The Plague is Real — But Not Inevitable
As a kid growing up in Guatemala in the ‘80s and ‘90s, I was under no illusions that the police succeeded in keeping people safe—whether foreigners like us or our Guatemalan neighbors. In the rural part of the country where we lived for a time, the police were simply nonexistent. And in Guatemala City, the police were always visible, but their presence was not always very reassuring, to say the least.
I still remember the time—after a string of home robberies that demonstrated the inability (or sheer unwillingness) of local law enforcement to investigate and prosecute crimes—that someone we knew asked a police officer what they’d recommend victims of burglaries do in the event that they, as civilians, were to catch robbers in the act. The officer replied, in so many words, that they should feel free to dispose of the bodies of the criminals in one of the city’s multitudinous ravines.
Living in Guatemala as a family of Americans was an education in vulnerability. But despite falling victim to crime on multiple occasions ourselves, our experience pales in comparison to the kind of insidious violence that undermines the determined aspirations—and threatens the very lives—of billions of poor people in developing countries like Guatemala every day. Indeed, in many parts of the world where public justice systems are weak and corrupt, parallel systems of private security have sprung up, but only for the benefit of those who can afford its benefits.

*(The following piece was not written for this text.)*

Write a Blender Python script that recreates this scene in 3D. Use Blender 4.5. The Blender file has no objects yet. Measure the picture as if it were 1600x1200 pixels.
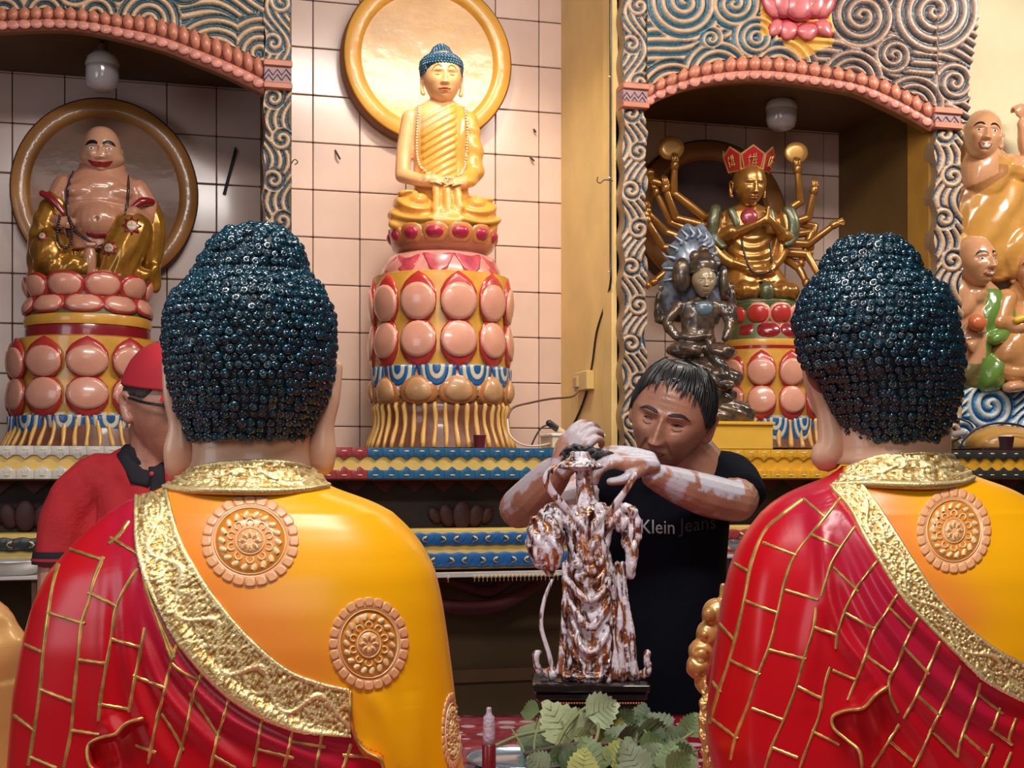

I was reminded of all this while reading The Locust Effect: Why The End of Poverty Requires the End of Violence, the game-changing new book by Gary Haugen and Victor Boutros. Haugen leads the International Justice Mission and is the author of several books, including Good News About Injustice and Just Courage. Boutros is a federal prosecutor with the U.S. Department of Justice, and is a member of the department’s vital Human Trafficking Prosecution Unit.
My review of The Locust Effect appears in the new issue of PRISM. In the review I commend the authors for their insistence that poverty reduction requires a variety of interventions and actors, beyond their own areas of expertise. I put it this way: “Making a forceful and convincing case for one thing does not require pretending that nothing else matters; others who write about poverty and development should take note.” I also note that while this is not an explicitly Christian book, it seems to me that the authors outline a distinctly Christian way of doing human rights work, even if they do so subtly.
I close out the review in these terms: “With great moral urgency, The Locust Effect issues a clarion call to courageous action on behalf of the vulnerable poor. The sobering news is that the plague of hidden, everyday violence is real. The good news is that it is not inevitable.”